▸ What you should do
Every line of the material below must be repeated exactly.

☆ ☆ ☆ ☆

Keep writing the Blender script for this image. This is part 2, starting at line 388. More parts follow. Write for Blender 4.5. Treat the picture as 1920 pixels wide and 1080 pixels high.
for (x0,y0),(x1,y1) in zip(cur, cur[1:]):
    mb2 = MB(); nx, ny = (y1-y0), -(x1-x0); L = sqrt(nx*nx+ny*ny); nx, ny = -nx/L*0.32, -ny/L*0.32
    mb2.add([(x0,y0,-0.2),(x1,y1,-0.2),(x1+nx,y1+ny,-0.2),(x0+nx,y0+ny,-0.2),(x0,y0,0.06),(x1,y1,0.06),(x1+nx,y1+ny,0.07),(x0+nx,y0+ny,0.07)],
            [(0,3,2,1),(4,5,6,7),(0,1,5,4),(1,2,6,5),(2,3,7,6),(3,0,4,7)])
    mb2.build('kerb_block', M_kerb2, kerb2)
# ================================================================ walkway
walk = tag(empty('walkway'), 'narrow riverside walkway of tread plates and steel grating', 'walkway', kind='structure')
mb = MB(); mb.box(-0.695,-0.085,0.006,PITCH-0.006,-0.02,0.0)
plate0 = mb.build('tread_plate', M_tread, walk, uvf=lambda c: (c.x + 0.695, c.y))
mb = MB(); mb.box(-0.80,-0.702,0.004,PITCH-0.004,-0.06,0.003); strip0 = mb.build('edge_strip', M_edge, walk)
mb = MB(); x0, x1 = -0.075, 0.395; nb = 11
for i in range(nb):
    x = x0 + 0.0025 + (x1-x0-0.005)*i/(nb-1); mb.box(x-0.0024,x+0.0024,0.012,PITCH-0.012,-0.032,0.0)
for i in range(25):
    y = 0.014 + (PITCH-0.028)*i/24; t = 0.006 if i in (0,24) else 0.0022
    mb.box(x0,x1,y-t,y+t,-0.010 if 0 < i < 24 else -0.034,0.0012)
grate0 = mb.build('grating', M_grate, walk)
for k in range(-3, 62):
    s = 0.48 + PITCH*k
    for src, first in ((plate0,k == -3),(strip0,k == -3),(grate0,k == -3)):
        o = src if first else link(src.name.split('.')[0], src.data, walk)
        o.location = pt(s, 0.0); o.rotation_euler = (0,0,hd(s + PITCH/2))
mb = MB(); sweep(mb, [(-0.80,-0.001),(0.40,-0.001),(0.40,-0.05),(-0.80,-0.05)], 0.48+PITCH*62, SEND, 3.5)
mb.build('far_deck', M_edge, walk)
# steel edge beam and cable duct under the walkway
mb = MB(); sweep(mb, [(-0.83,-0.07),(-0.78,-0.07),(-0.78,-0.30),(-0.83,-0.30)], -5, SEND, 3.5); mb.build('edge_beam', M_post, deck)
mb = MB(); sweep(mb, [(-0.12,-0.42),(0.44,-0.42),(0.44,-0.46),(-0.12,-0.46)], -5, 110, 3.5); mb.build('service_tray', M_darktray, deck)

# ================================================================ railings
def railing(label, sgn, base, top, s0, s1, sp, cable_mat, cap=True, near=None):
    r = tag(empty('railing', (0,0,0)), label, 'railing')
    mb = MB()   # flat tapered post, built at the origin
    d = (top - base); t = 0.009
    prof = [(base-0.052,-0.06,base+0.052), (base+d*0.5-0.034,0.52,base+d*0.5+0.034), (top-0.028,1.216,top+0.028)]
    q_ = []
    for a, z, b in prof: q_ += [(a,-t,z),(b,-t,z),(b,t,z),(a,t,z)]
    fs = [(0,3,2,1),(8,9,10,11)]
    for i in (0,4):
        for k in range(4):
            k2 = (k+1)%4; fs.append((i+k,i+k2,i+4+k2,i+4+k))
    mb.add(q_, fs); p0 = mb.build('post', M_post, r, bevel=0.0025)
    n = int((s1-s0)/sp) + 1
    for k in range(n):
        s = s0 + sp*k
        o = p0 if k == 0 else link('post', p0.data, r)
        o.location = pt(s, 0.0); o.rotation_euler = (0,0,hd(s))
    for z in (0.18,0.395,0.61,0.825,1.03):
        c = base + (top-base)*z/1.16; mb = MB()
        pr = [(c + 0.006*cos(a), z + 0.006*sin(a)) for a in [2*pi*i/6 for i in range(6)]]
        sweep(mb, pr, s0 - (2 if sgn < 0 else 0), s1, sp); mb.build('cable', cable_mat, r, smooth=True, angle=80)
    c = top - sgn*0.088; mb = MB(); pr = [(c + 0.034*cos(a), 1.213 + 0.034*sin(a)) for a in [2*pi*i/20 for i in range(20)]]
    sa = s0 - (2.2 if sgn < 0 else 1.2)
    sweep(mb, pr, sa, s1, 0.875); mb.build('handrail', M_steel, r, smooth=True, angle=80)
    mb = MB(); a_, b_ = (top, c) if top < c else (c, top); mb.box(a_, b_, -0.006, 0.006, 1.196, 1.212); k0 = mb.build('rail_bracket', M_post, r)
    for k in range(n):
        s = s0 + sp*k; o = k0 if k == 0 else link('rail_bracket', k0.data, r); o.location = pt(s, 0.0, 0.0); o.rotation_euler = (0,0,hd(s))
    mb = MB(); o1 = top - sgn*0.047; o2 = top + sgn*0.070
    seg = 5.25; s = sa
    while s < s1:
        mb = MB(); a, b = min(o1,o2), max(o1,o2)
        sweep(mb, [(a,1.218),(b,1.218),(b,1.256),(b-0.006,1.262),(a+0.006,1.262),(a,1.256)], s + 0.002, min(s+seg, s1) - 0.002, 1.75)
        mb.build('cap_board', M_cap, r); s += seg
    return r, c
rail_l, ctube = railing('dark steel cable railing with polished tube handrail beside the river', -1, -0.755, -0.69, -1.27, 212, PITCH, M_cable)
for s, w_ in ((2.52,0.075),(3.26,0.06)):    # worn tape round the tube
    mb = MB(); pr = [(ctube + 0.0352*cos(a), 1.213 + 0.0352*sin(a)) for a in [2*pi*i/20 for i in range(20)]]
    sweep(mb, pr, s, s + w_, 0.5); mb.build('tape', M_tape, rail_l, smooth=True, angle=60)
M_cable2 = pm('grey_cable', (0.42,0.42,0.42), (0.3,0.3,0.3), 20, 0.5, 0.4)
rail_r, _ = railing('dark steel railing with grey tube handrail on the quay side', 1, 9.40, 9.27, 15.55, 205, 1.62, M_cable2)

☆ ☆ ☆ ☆

▸ Answer to the task
Keep writing the Blender script for this image. This is part 2, starting at line 388. More parts follow. Write for Blender 4.5. Treat the picture as 1920 pixels wide and 1080 pixels high.
for (x0,y0),(x1,y1) in zip(cur, cur[1:]):
    mb2 = MB(); nx, ny = (y1-y0), -(x1-x0); L = sqrt(nx*nx+ny*ny); nx, ny = -nx/L*0.32, -ny/L*0.32
    mb2.add([(x0,y0,-0.2),(x1,y1,-0.2),(x1+nx,y1+ny,-0.2),(x0+nx,y0+ny,-0.2),(x0,y0,0.06),(x1,y1,0.06),(x1+nx,y1+ny,0.07),(x0+nx,y0+ny,0.07)],
            [(0,3,2,1),(4,5,6,7),(0,1,5,4),(1,2,6,5),(2,3,7,6),(3,0,4,7)])
    mb2.build('kerb_block', M_kerb2, kerb2)
# ================================================================ walkway
walk = tag(empty('walkway'), 'narrow riverside walkway of tread plates and steel grating', 'walkway', kind='structure')
mb = MB(); mb.box(-0.695,-0.085,0.006,PITCH-0.006,-0.02,0.0)
plate0 = mb.build('tread_plate', M_tread, walk, uvf=lambda c: (c.x + 0.695, c.y))
mb = MB(); mb.box(-0.80,-0.702,0.004,PITCH-0.004,-0.06,0.003); strip0 = mb.build('edge_strip', M_edge, walk)
mb = MB(); x0, x1 = -0.075, 0.395; nb = 11
for i in range(nb):
    x = x0 + 0.0025 + (x1-x0-0.005)*i/(nb-1); mb.box(x-0.0024,x+0.0024,0.012,PITCH-0.012,-0.032,0.0)
for i in range(25):
    y = 0.014 + (PITCH-0.028)*i/24; t = 0.006 if i in (0,24) else 0.0022
    mb.box(x0,x1,y-t,y+t,-0.010 if 0 < i < 24 else -0.034,0.0012)
grate0 = mb.build('grating', M_grate, walk)
for k in range(-3, 62):
    s = 0.48 + PITCH*k
    for src, first in ((plate0,k == -3),(strip0,k == -3),(grate0,k == -3)):
        o = src if first else link(src.name.split('.')[0], src.data, walk)
        o.location = pt(s, 0.0); o.rotation_euler = (0,0,hd(s + PITCH/2))
mb = MB(); sweep(mb, [(-0.80,-0.001),(0.40,-0.001),(0.40,-0.05),(-0.80,-0.05)], 0.48+PITCH*62, SEND, 3.5)
mb.build('far_deck', M_edge, walk)
# steel edge beam and cable duct under the walkway
mb = MB(); sweep(mb, [(-0.83,-0.07),(-0.78,-0.07),(-0.78,-0.30),(-0.83,-0.30)], -5, SEND, 3.5); mb.build('edge_beam', M_post, deck)
mb = MB(); sweep(mb, [(-0.12,-0.42),(0.44,-0.42),(0.44,-0.46),(-0.12,-0.46)], -5, 110, 3.5); mb.build('service_tray', M_darktray, deck)

# ================================================================ railings
def railing(label, sgn, base, top, s0, s1, sp, cable_mat, cap=True, near=None):
    r = tag(empty('railing', (0,0,0)), label, 'railing')
    mb = MB()   # flat tapered post, built at the origin
    d = (top - base); t = 0.009
    prof = [(base-0.052,-0.06,base+0.052), (base+d*0.5-0.034,0.52,base+d*0.5+0.034), (top-0.028,1.216,top+0.028)]
    q_ = []
    for a, z, b in prof: q_ += [(a,-t,z),(b,-t,z),(b,t,z),(a,t,z)]
    fs = [(0,3,2,1),(8,9,10,11)]
    for i in (0,4):
        for k in range(4):
            k2 = (k+1)%4; fs.append((i+k,i+k2,i+4+k2,i+4+k))
    mb.add(q_, fs); p0 = mb.build('post', M_post, r, bevel=0.0025)
    n = int((s1-s0)/sp) + 1
    for k in range(n):
        s = s0 + sp*k
        o = p0 if k == 0 else link('post', p0.data, r)
        o.location = pt(s, 0.0); o.rotation_euler = (0,0,hd(s))
    for z in (0.18,0.395,0.61,0.825,1.03):
        c = base + (top-base)*z/1.16; mb = MB()
        pr = [(c + 0.006*cos(a), z + 0.006*sin(a)) for a in [2*pi*i/6 for i in range(6)]]
        sweep(mb, pr, s0 - (2 if sgn < 0 else 0), s1, sp); mb.build('cable', cable_mat, r, smooth=True, angle=80)
    c = top - sgn*0.088; mb = MB(); pr = [(c + 0.034*cos(a), 1.213 + 0.034*sin(a)) for a in [2*pi*i/20 for i in range(20)]]
    sa = s0 - (2.2 if sgn < 0 else 1.2)
    sweep(mb, pr, sa, s1, 0.875); mb.build('handrail', M_steel, r, smooth=True, angle=80)
    mb = MB(); a_, b_ = (top, c) if top < c else (c, top); mb.box(a_, b_, -0.006, 0.006, 1.196, 1.212); k0 = mb.build('rail_bracket', M_post, r)
    for k in range(n):
        s = s0 + sp*k; o = k0 if k == 0 else link('rail_bracket', k0.data, r); o.location = pt(s, 0.0, 0.0); o.rotation_euler = (0,0,hd(s))
    mb = MB(); o1 = top - sgn*0.047; o2 = top + sgn*0.070
    seg = 5.25; s = sa
    while s < s1:
        mb = MB(); a, b = min(o1,o2), max(o1,o2)
        sweep(mb, [(a,1.218),(b,1.218),(b,1.256),(b-0.006,1.262),(a+0.006,1.262),(a,1.256)], s + 0.002, min(s+seg, s1) - 0.002, 1.75)
        mb.build('cap_board', M_cap, r); s += seg
    return r, c
rail_l, ctube = railing('dark steel cable railing with polished tube handrail beside the river', -1, -0.755, -0.69, -1.27, 212, PITCH, M_cable)
for s, w_ in ((2.52,0.075),(3.26,0.06)):    # worn tape round the tube
    mb = MB(); pr = [(ctube + 0.0352*cos(a), 1.213 + 0.0352*sin(a)) for a in [2*pi*i/20 for i in range(20)]]
    sweep(mb, pr, s, s + w_, 0.5); mb.build('tape', M_tape, rail_l, smooth=True, angle=60)
M_cable2 = pm('grey_cable', (0.42,0.42,0.42), (0.3,0.3,0.3), 20, 0.5, 0.4)
rail_r, _ = railing('dark steel railing with grey tube handrail on the quay side', 1, 9.40, 9.27, 15.55, 205, 1.62, M_cable2)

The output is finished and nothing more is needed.